山岡良文「シュパンヌンク」や山崎隆「象」の抽象的作品、田口壮「季節の停止」のシュルレアリスム的作品がウリのようです。
これら額装作品もいいですが、丸木位里「馬(部分)」、山岡良文「矢叫び」、船田玉樹「暁のレモン園」といった屏風絵も印象に残ります。
第3章は洋画作品も登場します。
靉光の「馬」と「眼のある風景」はさすがの迫力。見入ってしまいます。
日本画では、総じて丸木位里にひかれました。「ラクダ」、「池」、「雨乞」「牛」など。次に巡回する広島県立美術館所蔵作が多いですね。
「雨乞」は鷺を描いた作品なのですが、どうしても画面左側に人間(女性)が浮かんできてしまって仕方がない。確かに鷺なのですが、女性の右腕に見えてしまう。黒い雨に襲われ天を仰ぎ嘆く女性といったイメージを勝手に想像してしまいます。1939年作です。
他に、岩橋英遠の「土」2作品、山岡良文「消費都市」、田口壮「喫茶室」、吉岡堅二「馬」など。
第4章が私としては一番見ごたえのあった章。
山崎隆「戦地の印象」、「続戦地の印象(其四)」、「続戦地の印象(其五)」。
四曲一双屏風に寒散と広がる大地の風景が描かれています。1940~42年の作。

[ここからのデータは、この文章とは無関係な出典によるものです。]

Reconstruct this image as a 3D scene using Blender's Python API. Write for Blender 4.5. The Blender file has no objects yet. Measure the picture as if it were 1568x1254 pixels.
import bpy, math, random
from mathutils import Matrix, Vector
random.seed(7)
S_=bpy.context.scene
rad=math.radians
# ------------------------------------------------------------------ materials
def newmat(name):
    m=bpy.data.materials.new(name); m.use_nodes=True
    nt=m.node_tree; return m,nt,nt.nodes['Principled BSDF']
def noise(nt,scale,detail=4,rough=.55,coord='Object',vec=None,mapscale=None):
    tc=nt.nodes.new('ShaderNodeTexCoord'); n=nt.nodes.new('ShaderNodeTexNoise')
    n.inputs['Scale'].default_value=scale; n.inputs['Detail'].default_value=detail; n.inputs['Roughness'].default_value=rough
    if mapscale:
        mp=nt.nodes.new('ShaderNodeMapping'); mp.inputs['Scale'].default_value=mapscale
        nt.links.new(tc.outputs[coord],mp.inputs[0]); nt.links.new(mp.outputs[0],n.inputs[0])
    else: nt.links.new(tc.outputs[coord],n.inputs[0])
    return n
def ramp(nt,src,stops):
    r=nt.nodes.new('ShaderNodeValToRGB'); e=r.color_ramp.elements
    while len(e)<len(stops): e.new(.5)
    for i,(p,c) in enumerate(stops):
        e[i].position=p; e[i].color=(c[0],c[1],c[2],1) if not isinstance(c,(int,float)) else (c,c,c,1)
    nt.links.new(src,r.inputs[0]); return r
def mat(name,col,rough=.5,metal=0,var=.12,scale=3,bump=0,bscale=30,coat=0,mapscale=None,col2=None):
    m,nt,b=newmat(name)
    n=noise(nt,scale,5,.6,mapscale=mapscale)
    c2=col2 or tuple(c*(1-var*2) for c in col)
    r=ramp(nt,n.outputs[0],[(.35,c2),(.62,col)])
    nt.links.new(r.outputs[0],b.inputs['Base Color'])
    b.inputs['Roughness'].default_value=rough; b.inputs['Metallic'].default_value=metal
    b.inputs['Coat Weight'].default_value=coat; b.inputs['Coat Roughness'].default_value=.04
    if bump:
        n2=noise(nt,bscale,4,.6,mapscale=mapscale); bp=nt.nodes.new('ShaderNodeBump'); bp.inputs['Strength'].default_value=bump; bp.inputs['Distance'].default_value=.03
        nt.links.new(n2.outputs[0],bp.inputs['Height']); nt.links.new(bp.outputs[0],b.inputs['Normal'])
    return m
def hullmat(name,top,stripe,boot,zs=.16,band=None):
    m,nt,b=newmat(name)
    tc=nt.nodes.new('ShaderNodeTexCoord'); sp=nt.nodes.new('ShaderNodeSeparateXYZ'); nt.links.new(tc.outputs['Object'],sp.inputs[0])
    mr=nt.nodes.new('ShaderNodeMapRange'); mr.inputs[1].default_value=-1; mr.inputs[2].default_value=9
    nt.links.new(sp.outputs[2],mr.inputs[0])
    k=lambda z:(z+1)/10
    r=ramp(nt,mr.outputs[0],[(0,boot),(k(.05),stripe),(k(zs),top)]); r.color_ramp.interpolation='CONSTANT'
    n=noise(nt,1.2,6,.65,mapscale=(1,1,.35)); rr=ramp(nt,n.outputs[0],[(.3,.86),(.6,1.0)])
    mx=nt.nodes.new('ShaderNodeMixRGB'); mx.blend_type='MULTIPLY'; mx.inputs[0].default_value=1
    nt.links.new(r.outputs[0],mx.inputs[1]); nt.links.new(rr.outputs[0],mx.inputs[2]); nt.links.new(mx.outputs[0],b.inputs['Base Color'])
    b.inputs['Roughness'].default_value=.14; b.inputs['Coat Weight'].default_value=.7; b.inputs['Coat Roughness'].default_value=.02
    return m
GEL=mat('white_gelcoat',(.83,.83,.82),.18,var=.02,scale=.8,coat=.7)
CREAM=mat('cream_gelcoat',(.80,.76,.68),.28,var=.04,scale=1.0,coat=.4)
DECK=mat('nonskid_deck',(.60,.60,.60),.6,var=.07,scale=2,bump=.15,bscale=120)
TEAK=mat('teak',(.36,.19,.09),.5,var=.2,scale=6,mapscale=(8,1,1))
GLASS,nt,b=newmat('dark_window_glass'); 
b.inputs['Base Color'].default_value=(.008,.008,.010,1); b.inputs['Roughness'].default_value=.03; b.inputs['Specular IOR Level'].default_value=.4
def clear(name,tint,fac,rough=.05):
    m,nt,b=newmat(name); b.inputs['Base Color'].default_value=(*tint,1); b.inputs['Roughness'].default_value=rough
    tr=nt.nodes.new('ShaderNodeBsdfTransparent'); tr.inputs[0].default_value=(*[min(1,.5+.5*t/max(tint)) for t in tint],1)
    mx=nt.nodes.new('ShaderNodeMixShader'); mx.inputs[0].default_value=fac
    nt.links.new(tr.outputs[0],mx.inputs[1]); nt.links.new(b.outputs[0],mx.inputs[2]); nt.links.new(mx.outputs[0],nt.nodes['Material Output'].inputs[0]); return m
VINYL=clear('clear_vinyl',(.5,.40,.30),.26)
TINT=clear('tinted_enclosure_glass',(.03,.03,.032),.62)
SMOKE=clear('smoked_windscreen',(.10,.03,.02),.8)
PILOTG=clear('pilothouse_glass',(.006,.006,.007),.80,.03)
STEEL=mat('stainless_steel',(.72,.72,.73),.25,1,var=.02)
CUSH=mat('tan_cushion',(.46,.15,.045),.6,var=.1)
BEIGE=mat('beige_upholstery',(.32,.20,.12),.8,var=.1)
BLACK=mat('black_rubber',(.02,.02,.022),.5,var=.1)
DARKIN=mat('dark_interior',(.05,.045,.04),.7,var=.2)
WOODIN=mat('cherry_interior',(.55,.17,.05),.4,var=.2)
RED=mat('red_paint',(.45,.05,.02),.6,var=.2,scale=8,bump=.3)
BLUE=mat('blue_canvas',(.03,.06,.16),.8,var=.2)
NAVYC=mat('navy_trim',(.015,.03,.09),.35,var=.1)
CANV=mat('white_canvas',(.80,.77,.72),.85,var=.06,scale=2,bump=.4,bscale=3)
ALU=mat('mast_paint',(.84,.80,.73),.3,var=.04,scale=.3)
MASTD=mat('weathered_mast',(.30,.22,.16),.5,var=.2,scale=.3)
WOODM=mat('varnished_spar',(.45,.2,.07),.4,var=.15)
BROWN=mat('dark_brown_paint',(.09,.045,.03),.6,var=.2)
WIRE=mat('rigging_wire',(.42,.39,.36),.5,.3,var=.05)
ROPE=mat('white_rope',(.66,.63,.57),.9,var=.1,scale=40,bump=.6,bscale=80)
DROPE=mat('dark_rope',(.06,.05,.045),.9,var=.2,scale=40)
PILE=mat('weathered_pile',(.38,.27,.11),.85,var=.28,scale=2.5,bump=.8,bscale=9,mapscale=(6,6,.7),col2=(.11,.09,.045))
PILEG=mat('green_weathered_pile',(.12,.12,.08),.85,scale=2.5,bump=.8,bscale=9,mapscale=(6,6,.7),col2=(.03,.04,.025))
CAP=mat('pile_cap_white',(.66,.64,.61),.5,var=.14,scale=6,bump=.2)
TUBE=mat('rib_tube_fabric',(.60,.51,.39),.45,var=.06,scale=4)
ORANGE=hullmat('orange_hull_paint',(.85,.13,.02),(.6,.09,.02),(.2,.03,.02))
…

彼は1937年に召集され、翌年負傷で召集解除となったそうです。
対面には、いわゆる戦争記録画2作品が並びます。吉岡堅二「ブラカンマティ要塞の爆撃」、福田豊四郎「英領ボルネオを衝く」。
他に、山崎隆「歴史」は堅固さ、「神仙」は幻想的、吉岡堅二「氷原」は躍動的等、大画面の屏風画に感心しました。
京都国立近代美術館所蔵作品が中心の章です。
第5章は戦後。「パンリアル」展出品作品を追います。
山崎隆や三上誠、下村良之介作品が並びます。「戦災風物誌」といった時代を感じさせる作品など。
総じて、描かれた題材もあって「日本画」だということを意識することなく、また「前衛」うんぬんも気にすることなく、大画面一杯に描かれた、装飾的でかつ、躍動感のある、あるいは堅固な、あるいは感傷的な、あるいは幻想的な世界を楽しんだという感じです。企画者の意図とは違うのでしょうけど。